Thus ended this assault case, so far as its hearing at Sweetsburg was concerned, and the prisoners and their friends departed from the court room well pleased with its termination.

CHAPTER X.

THE DECISIONS OF ANOTHER TRIBUNAL.

The Court of Public Opinion is an important tribunal before which all such affairs as this we have been considering must come for decision, and its judgments are not always identical with those of the judges and juries in the courts of law. Therefore, it must not be supposed that the temperance public were at all satisfied with the termination of the assault case related in our last chapter. On the contrary, they were quite disappointed and indignant, although their opponents seemed very well pleased with the turn affairs had taken.

Some of the criticisms from temperance papers and people are here given. The following comment by the Montreal Witness was quoted in The Templar of March 22d:

"The sentence of one month in jail for each of the tavern keepers, who pleaded guilty to having procured an American idler to commit an atrocious assault upon Mr. Smith, the President of the Brome County Alliance, is probably as severe as can be looked for in a county where a jury dare not find men guilty. That the purpose was to commit murder, the fatal weapon provided proves. The plea of guilty on the part of the prisoners is a plain condemnation of the jury in failing to bring in a verdict.

"The liquor men, for the sake of whose illicit trade the Canadian Pacific Railway Company dismissed Mr. Smith from its services, are self-convicted at least of the most dangerous and brutal ruffianism. Mr. Brady, who took the part of those customers of the Company against his own subordinate, Mr. Smith, remains the accredited authority of the Company in that section of the country.
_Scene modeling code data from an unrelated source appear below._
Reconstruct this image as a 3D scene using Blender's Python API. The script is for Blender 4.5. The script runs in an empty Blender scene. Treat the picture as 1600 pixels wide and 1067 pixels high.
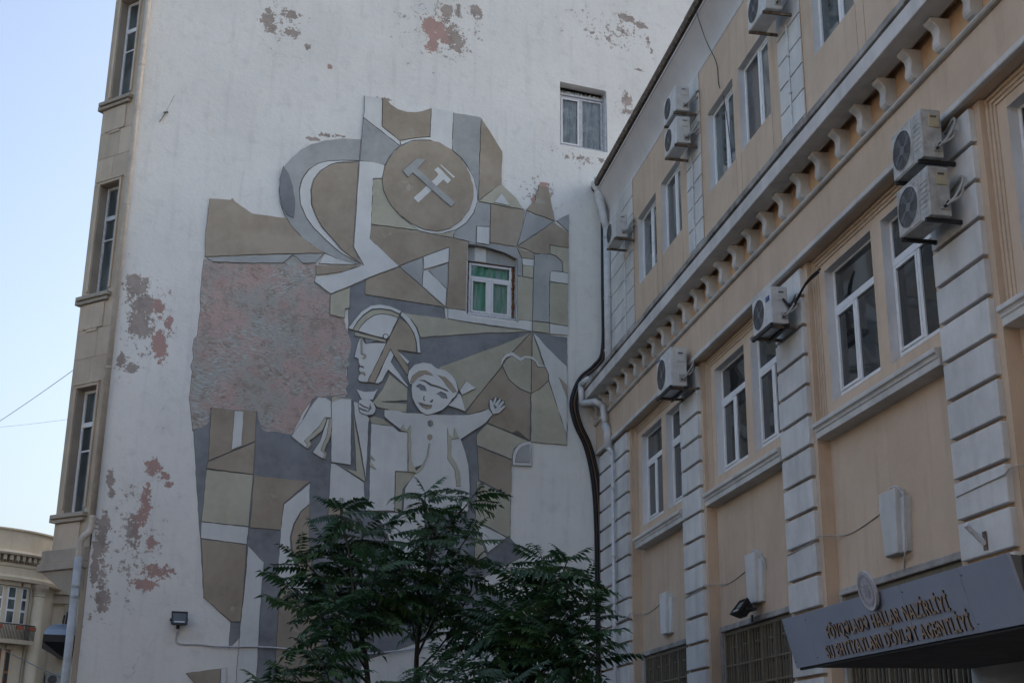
import bpy, bmesh, math, random
from mathutils import Vector, Matrix

random.seed(7)
scene = bpy.context.scene
R = math.radians
PI = math.pi
EYE = 1.6

# ------------------------------------------------------------------ camera
cam_d = bpy.data.cameras.new('camera')
cam_d.sensor_width = 36.0
cam_d.lens = 46.908
cam_d.clip_start = 0.1
cam_d.clip_end = 3000
cam = bpy.data.objects.new('camera', cam_d)
scene.collection.objects.link(cam)
right = Vector((0.99993686, -0.00346553, 0.01068929))
up = Vector((-0.01123703, -0.3083835, 0.95119575))
back = Vector((0.0, -0.95125581, -0.30840297))
m = Matrix.Identity(4)
for i in range(3):
    m[i][0] = right[i]; m[i][1] = up[i]; m[i][2] = back[i]
m[2][3] = EYE
cam.matrix_world = m
scene.camera = cam

# ------------------------------------------------------------------ sky, sun, exposure
SUN_EL = R(24.0)
SUN_AZ = R(56.0)           # clockwise from +Y: low behind the two buildings
SKY_STRENGTH = 0.13
world = bpy.data.worlds.new('World')
scene.world = world
world.use_nodes = True
wn = world.node_tree
bg = wn.nodes['Background']
sky = wn.nodes.new('ShaderNodeTexSky')
sky.sky_type = 'NISHITA'
sky.sun_disc = False
sky.sun_elevation = SUN_EL
sky.sun_rotation = SUN_AZ
sky.altitude = 0
sky.air_density = 1.0
sky.dust_density = 6.0
sky.ozone_density = 1.0
bg.inputs['Strength'].default_value = SKY_STRENGTH
wn.links.new(sky.outputs[0], bg.inputs['Color'])
sun_d = bpy.data.lights.new('sun', 'SUN')
sun_d.energy = 2.0
sun_d.angle = R(0.5)
sun_d.color = (1.0, 0.9, 0.78)
sun = bpy.data.objects.new('sun', sun_d)
scene.collection.objects.link(sun)
sd = Vector((math.sin(SUN_AZ) * math.cos(SUN_EL), math.cos(SUN_AZ) * math.cos(SUN_EL), math.sin(SUN_EL)))
sun.rotation_euler = sd.to_track_quat('Z', 'Y').to_euler()
sun.location = (0, -10, 30)
vs = scene.view_settings
vs.view_transform = 'Standard'
vs.look = 'None'
vs.exposure = 1.55
vs.gamma = 1.0
vs.use_curve_mapping = False
scene.render.engine = 'CYCLES'
scene.cycles.max_bounces = 5
scene.cycles.diffuse_bounces = 3
scene.cycles.glossy_bounces = 2
scene.cycles.transparent_max_bounces = 4

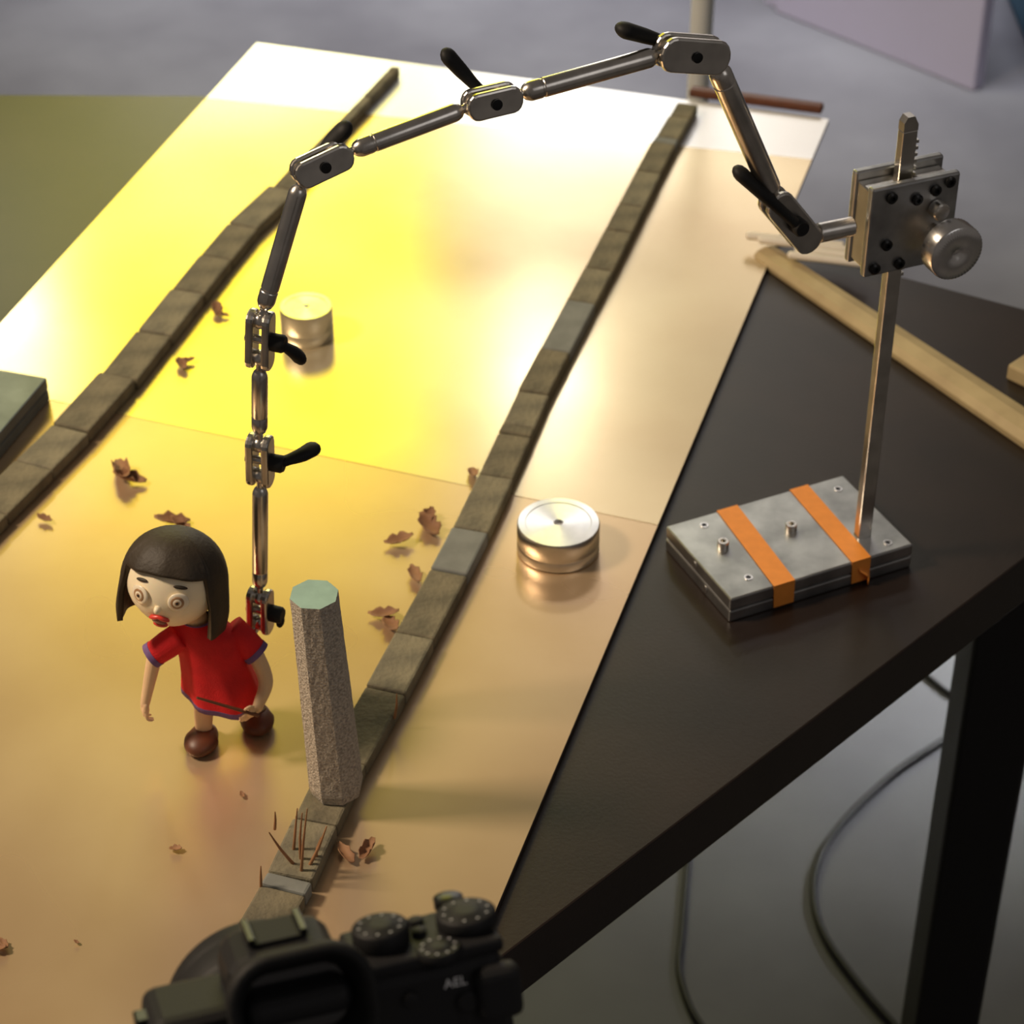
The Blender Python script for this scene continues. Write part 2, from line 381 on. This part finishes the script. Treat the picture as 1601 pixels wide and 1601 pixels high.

This is a fact which should be generally known."

Below is the view expressed by The Templar, itself, and also repeated by the Witness.

"The result of the trial of the conspirators to 'do up' W. W. Smith, President of the Brome County Branch of the Dominion Alliance, for his zeal in bringing to justice the men who would persist in maintaining an illicit liquor traffic contrary to the fully expressed judgment of the people, has been a confession of 'guilty' by the accused, and the imposition a sentence of one month in jail at hard labor.

"The confession and the facts brought out in evidence reveal the liquor traffic in a most unenviable light.